WORK TO COMPLETE: Extract each line of the data and write it out again exactly.

DATA SHOWN:
- - - - - - -

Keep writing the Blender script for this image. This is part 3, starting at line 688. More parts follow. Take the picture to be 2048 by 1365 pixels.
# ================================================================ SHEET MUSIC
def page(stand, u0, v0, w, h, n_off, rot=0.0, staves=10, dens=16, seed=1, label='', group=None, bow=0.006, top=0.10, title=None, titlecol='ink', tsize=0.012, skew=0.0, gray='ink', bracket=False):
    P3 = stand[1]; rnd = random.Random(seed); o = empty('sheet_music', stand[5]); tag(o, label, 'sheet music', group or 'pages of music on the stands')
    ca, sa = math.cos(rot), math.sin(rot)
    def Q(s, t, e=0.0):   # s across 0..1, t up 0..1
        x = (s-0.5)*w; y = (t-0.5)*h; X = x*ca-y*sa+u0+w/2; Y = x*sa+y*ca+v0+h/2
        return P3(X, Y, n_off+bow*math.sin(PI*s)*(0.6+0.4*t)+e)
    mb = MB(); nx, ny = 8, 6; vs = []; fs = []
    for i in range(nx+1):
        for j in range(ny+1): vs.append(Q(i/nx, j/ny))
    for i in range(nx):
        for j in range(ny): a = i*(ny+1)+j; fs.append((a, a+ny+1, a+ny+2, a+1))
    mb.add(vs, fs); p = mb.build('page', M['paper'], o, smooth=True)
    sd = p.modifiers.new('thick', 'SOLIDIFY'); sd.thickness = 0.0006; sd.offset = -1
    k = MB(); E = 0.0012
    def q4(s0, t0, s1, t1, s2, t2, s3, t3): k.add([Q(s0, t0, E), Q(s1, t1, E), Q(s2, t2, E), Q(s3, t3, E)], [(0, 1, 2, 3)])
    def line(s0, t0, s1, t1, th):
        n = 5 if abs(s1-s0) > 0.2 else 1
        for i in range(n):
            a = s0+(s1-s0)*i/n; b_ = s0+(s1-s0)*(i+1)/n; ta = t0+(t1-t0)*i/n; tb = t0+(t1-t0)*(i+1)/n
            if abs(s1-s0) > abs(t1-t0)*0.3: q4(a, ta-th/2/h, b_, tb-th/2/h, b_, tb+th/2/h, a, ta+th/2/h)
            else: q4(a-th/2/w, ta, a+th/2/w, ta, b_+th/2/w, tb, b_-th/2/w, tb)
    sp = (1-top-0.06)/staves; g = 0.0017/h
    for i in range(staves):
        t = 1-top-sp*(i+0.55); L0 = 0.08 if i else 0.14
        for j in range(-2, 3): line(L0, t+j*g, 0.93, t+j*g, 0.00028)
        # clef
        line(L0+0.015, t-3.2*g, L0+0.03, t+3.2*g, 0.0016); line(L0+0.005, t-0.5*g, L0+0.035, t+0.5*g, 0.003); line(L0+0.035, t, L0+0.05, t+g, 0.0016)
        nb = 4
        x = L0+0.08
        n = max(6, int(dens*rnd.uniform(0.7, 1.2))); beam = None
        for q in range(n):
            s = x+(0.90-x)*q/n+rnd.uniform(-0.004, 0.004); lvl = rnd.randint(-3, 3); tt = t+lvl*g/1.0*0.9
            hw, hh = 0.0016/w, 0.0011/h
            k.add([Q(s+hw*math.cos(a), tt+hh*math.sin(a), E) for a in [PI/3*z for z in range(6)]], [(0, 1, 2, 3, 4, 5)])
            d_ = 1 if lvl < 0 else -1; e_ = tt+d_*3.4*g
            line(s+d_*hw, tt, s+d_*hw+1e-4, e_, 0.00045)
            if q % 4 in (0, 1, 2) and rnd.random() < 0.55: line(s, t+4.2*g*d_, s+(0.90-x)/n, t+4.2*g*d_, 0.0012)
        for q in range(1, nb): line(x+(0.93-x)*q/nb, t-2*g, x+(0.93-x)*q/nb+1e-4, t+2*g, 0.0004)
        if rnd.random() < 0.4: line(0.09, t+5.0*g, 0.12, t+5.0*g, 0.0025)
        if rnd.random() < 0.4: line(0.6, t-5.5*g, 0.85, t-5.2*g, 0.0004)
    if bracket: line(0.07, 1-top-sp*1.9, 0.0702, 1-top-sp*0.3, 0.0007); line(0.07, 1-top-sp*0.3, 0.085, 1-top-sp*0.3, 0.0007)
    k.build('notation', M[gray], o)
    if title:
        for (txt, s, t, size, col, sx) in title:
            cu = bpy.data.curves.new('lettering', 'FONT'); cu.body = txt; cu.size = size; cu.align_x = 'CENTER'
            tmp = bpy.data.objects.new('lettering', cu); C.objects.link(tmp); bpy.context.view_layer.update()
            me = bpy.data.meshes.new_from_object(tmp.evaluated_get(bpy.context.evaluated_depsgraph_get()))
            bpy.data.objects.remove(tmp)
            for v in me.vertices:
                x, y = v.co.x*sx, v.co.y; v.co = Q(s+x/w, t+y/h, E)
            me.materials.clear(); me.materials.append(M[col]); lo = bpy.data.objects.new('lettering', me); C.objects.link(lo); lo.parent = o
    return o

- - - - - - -

PROBLEM SOLUTION:
Keep writing the Blender script for this image. This is part 3, starting at line 688. More parts follow. Take the picture to be 2048 by 1365 pixels.
# ================================================================ SHEET MUSIC
def page(stand, u0, v0, w, h, n_off, rot=0.0, staves=10, dens=16, seed=1, label='', group=None, bow=0.006, top=0.10, title=None, titlecol='ink', tsize=0.012, skew=0.0, gray='ink', bracket=False):
    P3 = stand[1]; rnd = random.Random(seed); o = empty('sheet_music', stand[5]); tag(o, label, 'sheet music', group or 'pages of music on the stands')
    ca, sa = math.cos(rot), math.sin(rot)
    def Q(s, t, e=0.0):   # s across 0..1, t up 0..1
        x = (s-0.5)*w; y = (t-0.5)*h; X = x*ca-y*sa+u0+w/2; Y = x*sa+y*ca+v0+h/2
        return P3(X, Y, n_off+bow*math.sin(PI*s)*(0.6+0.4*t)+e)
    mb = MB(); nx, ny = 8, 6; vs = []; fs = []
    for i in range(nx+1):
        for j in range(ny+1): vs.append(Q(i/nx, j/ny))
    for i in range(nx):
        for j in range(ny): a = i*(ny+1)+j; fs.append((a, a+ny+1, a+ny+2, a+1))
    mb.add(vs, fs); p = mb.build('page', M['paper'], o, smooth=True)
    sd = p.modifiers.new('thick', 'SOLIDIFY'); sd.thickness = 0.0006; sd.offset = -1
    k = MB(); E = 0.0012
    def q4(s0, t0, s1, t1, s2, t2, s3, t3): k.add([Q(s0, t0, E), Q(s1, t1, E), Q(s2, t2, E), Q(s3, t3, E)], [(0, 1, 2, 3)])
    def line(s0, t0, s1, t1, th):
        n = 5 if abs(s1-s0) > 0.2 else 1
        for i in range(n):
            a = s0+(s1-s0)*i/n; b_ = s0+(s1-s0)*(i+1)/n; ta = t0+(t1-t0)*i/n; tb = t0+(t1-t0)*(i+1)/n
            if abs(s1-s0) > abs(t1-t0)*0.3: q4(a, ta-th/2/h, b_, tb-th/2/h, b_, tb+th/2/h, a, ta+th/2/h)
            else: q4(a-th/2/w, ta, a+th/2/w, ta, b_+th/2/w, tb, b_-th/2/w, tb)
    sp = (1-top-0.06)/staves; g = 0.0017/h
    for i in range(staves):
        t = 1-top-sp*(i+0.55); L0 = 0.08 if i else 0.14
        for j in range(-2, 3): line(L0, t+j*g, 0.93, t+j*g, 0.00028)
        # clef
        line(L0+0.015, t-3.2*g, L0+0.03, t+3.2*g, 0.0016); line(L0+0.005, t-0.5*g, L0+0.035, t+0.5*g, 0.003); line(L0+0.035, t, L0+0.05, t+g, 0.0016)
        nb = 4
        x = L0+0.08
        n = max(6, int(dens*rnd.uniform(0.7, 1.2))); beam = None
        for q in range(n):
            s = x+(0.90-x)*q/n+rnd.uniform(-0.004, 0.004); lvl = rnd.randint(-3, 3); tt = t+lvl*g/1.0*0.9
            hw, hh = 0.0016/w, 0.0011/h
            k.add([Q(s+hw*math.cos(a), tt+hh*math.sin(a), E) for a in [PI/3*z for z in range(6)]], [(0, 1, 2, 3, 4, 5)])
            d_ = 1 if lvl < 0 else -1; e_ = tt+d_*3.4*g
            line(s+d_*hw, tt, s+d_*hw+1e-4, e_, 0.00045)
            if q % 4 in (0, 1, 2) and rnd.random() < 0.55: line(s, t+4.2*g*d_, s+(0.90-x)/n, t+4.2*g*d_, 0.0012)
        for q in range(1, nb): line(x+(0.93-x)*q/nb, t-2*g, x+(0.93-x)*q/nb+1e-4, t+2*g, 0.0004)
        if rnd.random() < 0.4: line(0.09, t+5.0*g, 0.12, t+5.0*g, 0.0025)
        if rnd.random() < 0.4: line(0.6, t-5.5*g, 0.85, t-5.2*g, 0.0004)
    if bracket: line(0.07, 1-top-sp*1.9, 0.0702, 1-top-sp*0.3, 0.0007); line(0.07, 1-top-sp*0.3, 0.085, 1-top-sp*0.3, 0.0007)
    k.build('notation', M[gray], o)
    if title:
        for (txt, s, t, size, col, sx) in title:
            cu = bpy.data.curves.new('lettering', 'FONT'); cu.body = txt; cu.size = size; cu.align_x = 'CENTER'
            tmp = bpy.data.objects.new('lettering', cu); C.objects.link(tmp); bpy.context.view_layer.update()
            me = bpy.data.meshes.new_from_object(tmp.evaluated_get(bpy.context.evaluated_depsgraph_get()))
            bpy.data.objects.remove(tmp)
            for v in me.vertices:
                x, y = v.co.x*sx, v.co.y; v.co = Q(s+x/w, t+y/h, E)
            me.materials.clear(); me.materials.append(M[col]); lo = bpy.data.objects.new('lettering', me); C.objects.link(lo); lo.parent = o
    return o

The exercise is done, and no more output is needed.